The Last: “Again with conceptual artists like myself, I’m just carrying on a tradition again of those that have come before, so it’s my responsibility to keep that going. With today’s climate, to a certain degree, most rap music that people hear on the radio today, it’s geared towards instant gratification, or the ‘I just wanna dance right now’ crowd. It’s not as in depth. But especially when people see things like that live (referring to “Animalistics”), even for those that aren’t very aware of hip hop’s foundation, or that it supposed to or can be very thought-provoking, to them it may seem new but they still welcome it because they’re so used to just this cookie-cutter sort of rap. A song like “Animalistics” anytime that I perform that, and people give me like just a few seconds of their attention, it gets them every time. It’s just refreshing because there’s so very little of that nowadays. Even for the people into the negative music, they get tired of that too after a while and wanna hear something different.”

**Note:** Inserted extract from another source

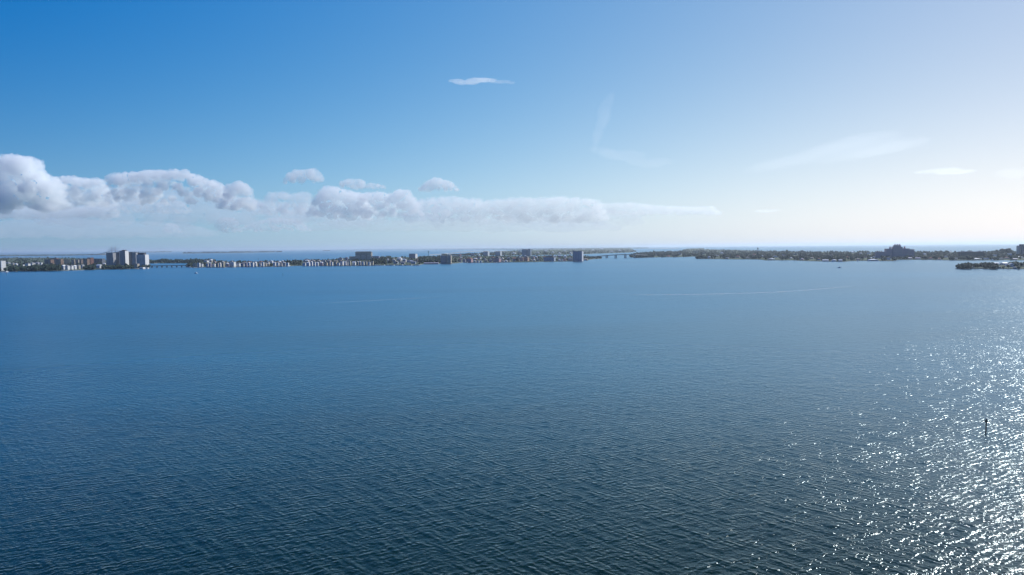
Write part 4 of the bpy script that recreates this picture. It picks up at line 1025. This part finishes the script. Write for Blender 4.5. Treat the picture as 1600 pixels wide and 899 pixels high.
wood('woodland', HOR_F, [(x, y - 1.3) for x, y in HOR_F], 1100, 10, 18, 12, 'thin wooded shore along the horizon')
wood('woodland', RN_F, RN_B, 900, 9, 14, 13, 'woods of the point by the arched bridge')
wood('woodland', R_F, R_B, 5200, 8, 13, 14, 'dense trees covering the barrier island', t0=.04)
wood('woodland', D_F, D_B, 700, 6, 9, 15, 'dark trees covering the near island')

# ---- marks on the water
def wake(name, pts, lab, alpha, z=.12):
    m = bpy.data.materials.new(name); m.use_nodes = True; t = m.node_tree; b = t.nodes['Principled BSDF']
    b.inputs['Base Color'].default_value = (.75, .78, .8, 1); b.inputs['Roughness'].default_value = .6
    tc = t.nodes.new('ShaderNodeTexCoord'); n = t.nodes.new('ShaderNodeTexNoise'); n.inputs['Scale'].default_value = .06; n.inputs['Detail'].default_value = 4
    mr = t.nodes.new('ShaderNodeMapRange'); mr.inputs['From Min'].default_value = .35; mr.inputs['From Max'].default_value = .7; mr.inputs['To Min'].default_value = alpha * .3; mr.inputs['To Max'].default_value = alpha
    t.links.new(tc.outputs['Object'], n.inputs['Vector']); t.links.new(n.outputs[0], mr.inputs['Value']); t.links.new(mr.outputs[0], b.inputs['Alpha'])
    bm = bmesh.new(); prev = None
    for x, y, hw in pts:
        a = ground(x, y, 0); d = a.normalized() * hw
        cur = (bm.verts.new((a.x - d.x, a.y - d.y, z)), bm.verts.new((a.x + d.x, a.y + d.y, z)))
        if prev: bm.faces.new((prev[0], cur[0], cur[1], prev[1]))
        prev = cur
    o = link_mesh(name, bm, m); tag(o, lab, kind='stuff')
wake('wake', [(960, 461.2, .5), (1010, 461, 4), (1080, 460.6, 5), (1150, 459, 5.5), (1220, 456.6, 6), (1270, 453, 6), (1310, 449.2, 5), (1340, 448, 1)], 'long pale wake line crossing the bay right of centre', .42)
wake('wake', [(480, 475.4, .5), (560, 471, 4), (640, 467, 4), (700, 464, 1)], 'faint pale wake line left of centre', .24)
wake('wake', [(1312.4, 418.6, 2), (1318, 418.2, 7), (1328, 417.6, 3)], 'short white wake behind the speeding boat', .9)
finish_labels()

HHS: Let me play devil’s advocate here, it seems as though that there isn’t anyone really concerned with skills anymore, and this is generally speaking – in the USA at least. Do you get that sense out there as an emcee, or are you an emcee that’s so wrapped into that underground world that you don’t even want to see the big picture? How do you feel Emperor?

The Last: “This is a battle literally for the..the…the…the SOULS of YOUNG AMERICA – for me that’s what the state of hip hop is right now. For whatever artist that you are, or whatever topics you wanna address. And obviously hip hop is something that started with the black youth, and obviously transcended. Now, we see kids of every demographic area, socio-economic, ethnic background that are now at this forum. And it’s a battle for their souls! Do we take them into the direction of the abyss and doing things that are negative in this world, or do we help use hip hop as an educational tool and as something in an artistic way, allowing these individuals to better their lives? That’s the dichotomy right there. I’m always aware of that. The music that’s taking over now on commercial radio now, it didn’t happen overnight. It was a gradual process from like 1994 through currently with the whole like living in excess, it’s all about drinking Crystal or popping champagne, or who driving the freshest whips, or the iciest chains and all this. It didn’t happen overnight, there was a struggle for that to be implemented and I think it’s gonna be a struggle to regain the reigns of power. After a point, there’s a time for talking, but there’s also a time for action. That time is nearing. Many people tend to personalize my title, The Last Emperor, with all sorts of variations. That’s good, but I want my title from my perspective, as something to force me to live up to it, and force me to look at the culture as really being an empire. And someone who upholds the traditions of the empire. I wanna complete the task. I’m a positive artist but I have to come aggressively because I’m trying to win that war to win back the souls of the youth. I have to be on the frontline to do this, and engage in battle!”